BRRRR method
The BRRRR method is a property investment strategy that stands for buy, refurbish, refinance, rent, and repeat. An investor buys a run-down property below market value, refurbishes it to raise its value, refinances at the higher value to recover most or all of the cash invested, rents it out for income, then repeats the process with the recovered capital. You will also see it written as BRRR, with four Rs, or BRR. All three refer to the same strategy, the extra R simply standing for the repeat step.
What the steps mean
The strategy runs in a fixed order. First you buy a property that needs work, usually distressed or dated, at a discount and often with short-term bridging finance rather than a standard mortgage. Next you refurbish it to force an increase in value, through anything from a new kitchen and bathroom to an extension or a change of layout. Then you refinance onto a longer-term buy-to-let mortgage based on the property's higher value after the works, releasing capital that repays the bridging finance and returns your deposit and costs. After that you rent the property to a tenant, producing monthly income. Finally you repeat, using the recovered capital as the deposit for the next project.
How the finance works
BRRRR usually relies on two stages of finance. A bridging or refurbishment loan funds the purchase and the works, then a buy-to-let mortgage refinances the finished property. Whether the strategy succeeds turns on the after-refurbishment value, the price the property reaches once improved. A lender typically advances up to about 75% of that value, so investors apply the 70% rule as a screen, keeping the purchase price plus refurbishment and costs at or below roughly 70% of the after-refurbishment value to leave room for fees and a cautious valuation. Most buy-to-let lenders also impose a seasoning or six-month rule, meaning you must usually own the property for six months before they will lend against the higher value, though some lenders allow earlier refinancing. You can model the refinance against the after-refurbishment value with our buy-to-let mortgage calculator.
A simple worked example
Suppose you buy a tired property for £150,000 and spend £40,000 on refurbishment and costs, a total outlay of £190,000. The improved property is then valued at £250,000. Refinancing at 75% releases £187,500, which repays your finance and returns nearly all of your original cash, while you keep an asset with £62,500 of equity and a tenant paying rent. When the refinance returns every pound you put in, the result is an all money out deal; more often a small amount stays in, which is still a sound outcome if the property holds equity and produces income.
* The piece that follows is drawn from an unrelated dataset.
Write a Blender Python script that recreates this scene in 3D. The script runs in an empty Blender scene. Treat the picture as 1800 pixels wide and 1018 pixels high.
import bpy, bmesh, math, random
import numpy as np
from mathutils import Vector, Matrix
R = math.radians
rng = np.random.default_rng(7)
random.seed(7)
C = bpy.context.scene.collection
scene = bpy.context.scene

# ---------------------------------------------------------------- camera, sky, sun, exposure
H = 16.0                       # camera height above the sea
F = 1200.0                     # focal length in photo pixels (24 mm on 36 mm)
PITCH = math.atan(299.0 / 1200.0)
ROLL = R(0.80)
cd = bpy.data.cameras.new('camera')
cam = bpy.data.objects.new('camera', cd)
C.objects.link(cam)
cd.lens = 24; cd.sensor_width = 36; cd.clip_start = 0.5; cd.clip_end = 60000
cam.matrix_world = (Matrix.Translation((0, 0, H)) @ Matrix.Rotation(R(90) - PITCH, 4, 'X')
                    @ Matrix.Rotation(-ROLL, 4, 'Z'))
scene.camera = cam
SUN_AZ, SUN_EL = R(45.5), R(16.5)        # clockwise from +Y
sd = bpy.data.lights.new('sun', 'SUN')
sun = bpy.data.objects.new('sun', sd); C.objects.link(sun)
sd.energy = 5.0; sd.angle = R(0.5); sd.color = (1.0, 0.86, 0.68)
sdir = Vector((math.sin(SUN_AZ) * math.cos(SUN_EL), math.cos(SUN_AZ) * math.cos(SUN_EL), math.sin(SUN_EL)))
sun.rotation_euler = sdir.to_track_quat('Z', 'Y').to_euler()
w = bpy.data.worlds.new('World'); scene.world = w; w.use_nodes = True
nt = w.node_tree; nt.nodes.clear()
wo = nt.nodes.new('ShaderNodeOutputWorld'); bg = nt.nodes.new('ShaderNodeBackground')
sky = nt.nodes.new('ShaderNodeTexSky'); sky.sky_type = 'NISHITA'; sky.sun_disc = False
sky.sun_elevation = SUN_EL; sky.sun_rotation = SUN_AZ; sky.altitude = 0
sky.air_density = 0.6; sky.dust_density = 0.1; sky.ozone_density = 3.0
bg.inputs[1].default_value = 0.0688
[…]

BRRRR versus buy-to-let and flipping
Unlike traditional buy-to-let, where your deposit stays tied up in one property, BRRRR aims to recover that capital and move it to the next deal, so the same money does more work over time. Unlike flipping, where you sell for a one-off profit, BRRRR keeps the property, so you build both a portfolio and a rental income while recycling your cash. The trade-off is complexity: BRRRR demands project management, specialist finance, and accurate numbers in a way that a standard buy-to-let purchase does not.
The risks
BRRRR carries real risk and is not a beginner strategy. The most common failure point is the refinance valuation coming in below your estimate, which leaves more of your money stuck in the deal than planned. Refurbishments frequently run over budget, bridging finance is expensive while the project is under way, and over-leveraging can leave a property with thin or negative cash flow once the new mortgage is in place. Rising interest rates and lender stress tests can turn a deal that worked on paper into one that does not. From working with self-managing landlords across the UK, the BRRRR deals that work are underwritten on a cautious after-refurbishment valuation, because the refinance is where the strategy most often falls short of the plan. Landlords using August who run BRRRR projects tell us the two figures that decide the outcome are the refurbishment budget and the refinance valuation, and both tend to move against you rather than for you.
Tax note
The cash released by refinancing is borrowing rather than income, so it is not taxable in itself. The trade-off is a larger loan and higher finance costs, and for individual landlords mortgage interest no longer reduces taxable profit directly. Instead, HMRC gives only a basic-rate tax reduction on finance costs, which matters most for higher-rate taxpayers running heavily leveraged portfolios. Our guide to property investment strategies covers where BRRRR fits alongside other approaches.
Frequently asked questions
What is the difference between BRRR and BRRRR?
None in substance. BRRR stands for buy, refurbish, refinance, rent. BRRRR adds a fifth R for repeat, the step where you reinvest the recovered capital in the next property. Some investors also use BRR. All describe the same strategy.
Can you really get all your money out?
Sometimes, but not reliably. A full recovery depends on the refinance valuation matching your after-refurbishment estimate, the lender's loan-to-value limit, and disciplined costs. Many projects leave some capital in the deal, which is not a failure if the property still produces income and holds equity.
Is BRRRR good for beginners?
It is one of the harder strategies to execute. It combines buying well, managing a refurbishment, and securing a refinance valuation, and a mistake at any stage can tie up your capital. Most investors build experience with a straightforward buy-to-let before attempting it.